What Happens On Good Friday

What Happens On Good Friday

[Jesus watching me flail.]

I’ve got a bunch of blog posts half written, shoved in the back of my mind, jumbled against a list of things to do thirty miles long. I am feeling the pinch of time and the total absence of eternity. The minutes slip by one by one and as they slip, so pile up the tasks necessary for the impending feast.

Like I should pop out to the store several times. And wash the big pot. And finish the laundry (ha). And vacuum all the rooms. And do a bunch of baking. And run to visit someone who deserves a visit if it’s the only thing I do this week. And dye eggs or something. When really what I feel like doing is lying on the couch and eating chocolates, as Jesus did in the week of his passion–no wait, that’s not how it goes.

Whenever there’s a time to meditate on the work and person of Jesus, whatever day or week it might be, I like to clutter it up with the contradictory desires of lying back and doing nothing, and the deeply held belief that only a bunch of cleaning and cooking and busyness that will be the thing that makes it better. That’s what a feast means. Work! My work. And secondarily, the work of Jesus himself.
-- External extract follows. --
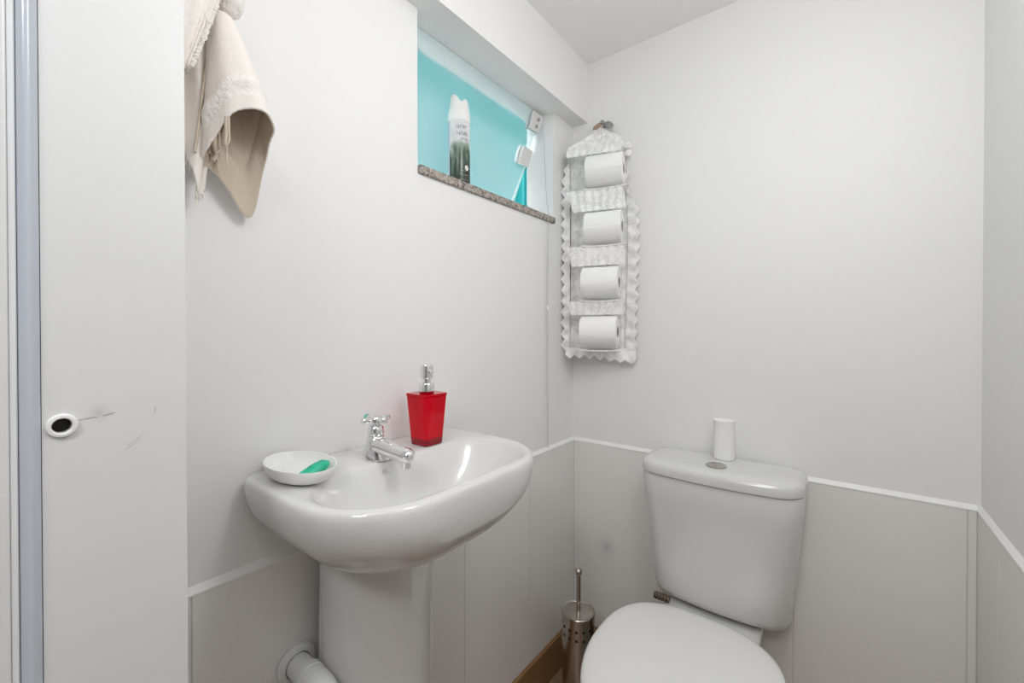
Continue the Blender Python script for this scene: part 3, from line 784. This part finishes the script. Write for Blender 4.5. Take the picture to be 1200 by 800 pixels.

I mean, is the work of Jesus sufficient? When he went up to Golgatha and hung there and proclaimed, “It is finished,” did anybody really believe him? Has the church ever believed him? Don’t we always want to rush around and add things, give ourselves more to do so that whatever that finished work was will feel more complete?

It seems to me that we Christians, and I am the chief offender, are always saying, “We need to,” and “We should,” and then completing the sentence with activities like inventing a new method of evangelism, or planning some kind of event, or creating some kind of new way of thinking that will get us over the hump of never being able to finish anything.

There’s such a great wide chasm between the futility of my work, my striving, my to do list, and the finished work of Jesus at the cross. It’s a great gulf that I am always casting gossamer threads over, trying to drag myself across. “Work is good,” I say to myself, “it came before the fall.” I don’t want to face the fact that the fall made it into a chasing after the wind, that embedded into the very ground itself is an insurpassable contrast between what I can do and what God can do.

I like to sit in my pew on Good Friday and stare at the black shrouded cross and feel disappointed. Just once I wish God would let me achieve something on my own, without any help from him ot anyone. Like Nebuchadnezzar I would like to announce my godlike sufficiency to the internet.

But I can’t, because there hangs Jesus. Or rather, the cross we have is empty. It’s just plain wood. He didn’t have to go on hanging there, because, in a few short hours, he finished an eternity of work.

You know what, maybe I will have just one chocolate.